## RECORDED INFORMATION
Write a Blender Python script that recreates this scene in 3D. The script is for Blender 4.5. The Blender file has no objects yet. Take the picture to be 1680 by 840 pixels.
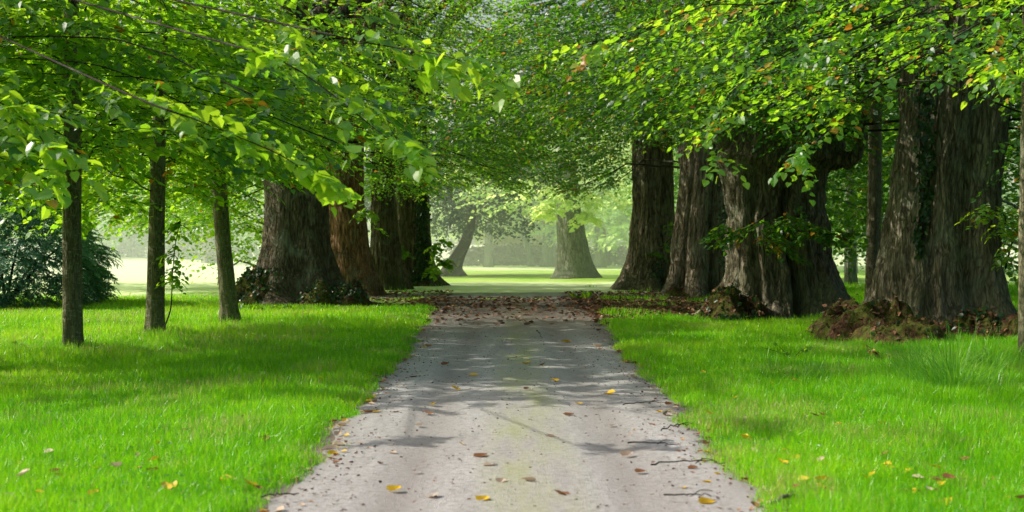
import bpy, math
import numpy as np
from mathutils import Vector

rng = np.random.default_rng(7)
SC = bpy.context.scene
COL = SC.collection
F = 2333.0            # focal length in pixels of the 1680 px wide photograph (50 mm)
CX, HY, CAMZ = 840.0, 400.0, 1.5
PI = math.pi


def wx(px, D): return (px - CX) * D / F
def wz(py, D): return CAMZ + (HY - py) * D / F
def gd(py): return CAMZ * F / (py - HY)          # distance of the ground seen at row py


# ------------------------------------------------------------------ scene objects
def tag(o, label=None, cat=None, group=None, kind=None):
    if label: o['label'] = label
    if cat: o['category'] = cat
    if group: o['group'] = group
    if kind: o['kind'] = kind
    return o


def empty(name, loc, label, cat, group=None):
    o = bpy.data.objects.new(name, None)
    COL.objects.link(o)
    o.location = loc
    o.empty_display_size = 0.2
    return tag(o, label, cat, group)


def mesh(name, V, Q, mat, parent=None, smooth=True, tint=None, T=None):
    """one mesh object; V (n,3) world coordinates, Q (m,4) quads, T (k,3) triangles; tint is one float per face (quads first)"""
    V = np.asarray(V, np.float32)
    Q = np.zeros((0, 4), np.int32) if Q is None else np.asarray(Q, np.int32)
    T = np.zeros((0, 3), np.int32) if T is None else np.asarray(T, np.int32)
    me = bpy.data.meshes.new(name)
    if parent is not None:
        V = V - np.array(parent.location, np.float32)
    me.vertices.add(len(V))
    me.vertices.foreach_set('co', V.ravel())
    loops = np.concatenate([Q.ravel(), T.ravel()]).astype(np.int32)
    me.loops.add(len(loops))
    me.loops.foreach_set('vertex_index', loops)
    n = len(Q) + len(T)
    me.polygons.add(n)
    st = np.concatenate([np.arange(len(Q)) * 4, len(Q) * 4 + np.arange(len(T)) * 3]).astype(np.int32)
    me.polygons.foreach_set('loop_start', st)
    me.polygons.foreach_set('use_smooth', np.full(n, smooth, bool))
    if tint is not None:
        a = me.attributes.new('tint', 'FLOAT', 'FACE')
        a.data.foreach_set('value', np.asarray(tint, np.float32))
    me.materials.append(mat)
    me.update(calc_edges=True)
    o = bpy.data.objects.new(name, me)
    COL.objects.link(o)
    if parent is not None: o.parent = parent
    return o


class MB:
    def __init__(s): s.V, s.Q, s.n, s.t = [], [], 0, []
    def add(s, V, Q, t=None):
        V = np.asarray(V, float).reshape(-1, 3); Q = np.asarray(Q, int).reshape(-1, 4)
        s.V.append(V); s.Q.append(Q + s.n); s.n += len(V)
        s.t.append(np.full(len(Q), 0.5) if t is None else np.broadcast_to(np.asarray(t, float), (len(Q),)))
    def build(s, name, mat, parent=None, smooth=True):
        return mesh(name, np.concatenate(s.V), np.concatenate(s.Q), mat, parent, smooth, np.concatenate(s.t))


# ------------------------------------------------------------------ noise
def vnoise(P, seed=0):
    """value noise 0..1 on (n,3) points"""
    P = np.asarray(P, float)
    i = np.floor(P).astype(np.int64); f = P - i
    f = f * f * (3 - 2 * f)
    out = np.zeros(len(P))
    for dx in (0, 1):
        for dy in (0, 1):
            for dz in (0, 1):
                h = ((i[:, 0] + dx) * 374761393 + (i[:, 1] + dy) * 668265263 + (i[:, 2] + dz) * 2147483647 + seed * 974711) & 0xffffffff
                h = ((h ^ (h >> 13)) * 1274126177) & 0xffffffff
                h = ((h ^ (h >> 16)) * 2246822519) & 0xffffffff
                h = (h ^ (h >> 13)) & 0xffff
                w = (f[:, 0] if dx else 1 - f[:, 0]) * (f[:, 1] if dy else 1 - f[:, 1]) * (f[:, 2] if dz else 1 - f[:, 2])
                out += w * h / 65535.0
    return out


def fbm(P, seed=0, o=3):
    s, a, t = 0, 1.0, 0
    for k in range(o):
        s = s + a * vnoise(np.asarray(P) * 2 ** k, seed + k); t += a; a *= 0.5
    return s / t


def norm(a): return a / np.maximum(np.linalg.norm(a, axis=-1, keepdims=True), 1e-9)


# ------------------------------------------------------------------ materials
def newmat(name):
    m = bpy.data.materials.new(name); m.use_nodes = True
    nt = m.node_tree; nt.nodes.clear()
    return m, nt, nt.nodes.new('ShaderNodeOutputMaterial')


def N(nt, typ, inputs=None, **kw):
    n = nt.nodes.new(typ)
    for k, v in kw.items(): setattr(n, k, v)
    for k, v in (inputs or {}).items():
        if isinstance(v, bpy.types.NodeSocket): nt.links.new(v, n.inputs[k])
        else: n.inputs[k].default_value = v
    return n


def ramp(nt, fac, stops, interp='LINEAR'):
    r = nt.nodes.new('ShaderNodeValToRGB'); r.color_ramp.interpolation = interp
    e = r.color_ramp.elements
    while len(e) < len(stops): e.new(0.5)
    for k, (p, c) in enumerate(stops):
        e[k].position = p; e[k].color = (c[0], c[1], c[2], 1)
    nt.links.new(fac, r.inputs['Fac'])
    return r.outputs['Color']


def mix(nt, fac, a, b, mode='MIX'):
    n = nt.nodes.new('ShaderNodeMix'); n.data_type = 'RGBA'; n.blend_type = mode
    for s, v in ((n.inputs[0], fac), (n.inputs[6], a), (n.inputs[7], b)):
        if isinstance(v, bpy.types.NodeSocket): nt.links.new(v, s)
        else: s.default_value = v if isinstance(v, (int, float)) else (v[0], v[1], v[2], 1)
    return n.outputs[2]


def noise(nt, vec, scale, detail=4, rough=0.55, dist=0.0):
    n = N(nt, 'ShaderNodeTexNoise', {'Vector': vec, 'Scale': scale, 'Detail': detail, 'Roughness': rough, 'Distortion': dist})
    return n.outputs[0]


def mapr(nt, v, a, b, c=0.0, d=1.0):
    n = N(nt, 'ShaderNodeMapRange', {0: v, 1: a, 2: b, 3: c, 4: d}); n.clamp = True
    return n.outputs[0]


def leaf_mat(name, stops, trans=0.45, tstops=None, spec=0.5, rough=0.38):
    m, nt, out = newmat(name)
    a = N(nt, 'ShaderNodeAttribute', attribute_name='tint')
    c = ramp(nt, a.outputs['Fac'], stops)
    ct = ramp(nt, a.outputs['Fac'], tstops or stops)
    p = N(nt, 'ShaderNodeBsdfPrincipled', {'Base Color': c, 'Roughness': rough, 'Specular IOR Level': spec})
    t = N(nt, 'ShaderNodeBsdfTranslucent', {'Color': ct})
    x = N(nt, 'ShaderNodeMixShader', {0: trans, 1: p.outputs[0], 2: t.outputs[0]})
    nt.links.new(x.outputs[0], out.inputs['Surface'])
    return m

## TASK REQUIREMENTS
Emit the lines of the material exactly, from its first line to the line containing "return tag(o, label, cat, group)", inclusive; leave every picture out.

## ANSWER TO THE PROBLEM
Write a Blender Python script that recreates this scene in 3D. The script is for Blender 4.5. The Blender file has no objects yet. Take the picture to be 1680 by 840 pixels.
import bpy, math
import numpy as np
from mathutils import Vector

rng = np.random.default_rng(7)
SC = bpy.context.scene
COL = SC.collection
F = 2333.0            # focal length in pixels of the 1680 px wide photograph (50 mm)
CX, HY, CAMZ = 840.0, 400.0, 1.5
PI = math.pi


def wx(px, D): return (px - CX) * D / F
def wz(py, D): return CAMZ + (HY - py) * D / F
def gd(py): return CAMZ * F / (py - HY)          # distance of the ground seen at row py


# ------------------------------------------------------------------ scene objects
def tag(o, label=None, cat=None, group=None, kind=None):
    if label: o['label'] = label
    if cat: o['category'] = cat
    if group: o['group'] = group
    if kind: o['kind'] = kind
    return o


def empty(name, loc, label, cat, group=None):
    o = bpy.data.objects.new(name, None)
    COL.objects.link(o)
    o.location = loc
    o.empty_display_size = 0.2
    return tag(o, label, cat, group)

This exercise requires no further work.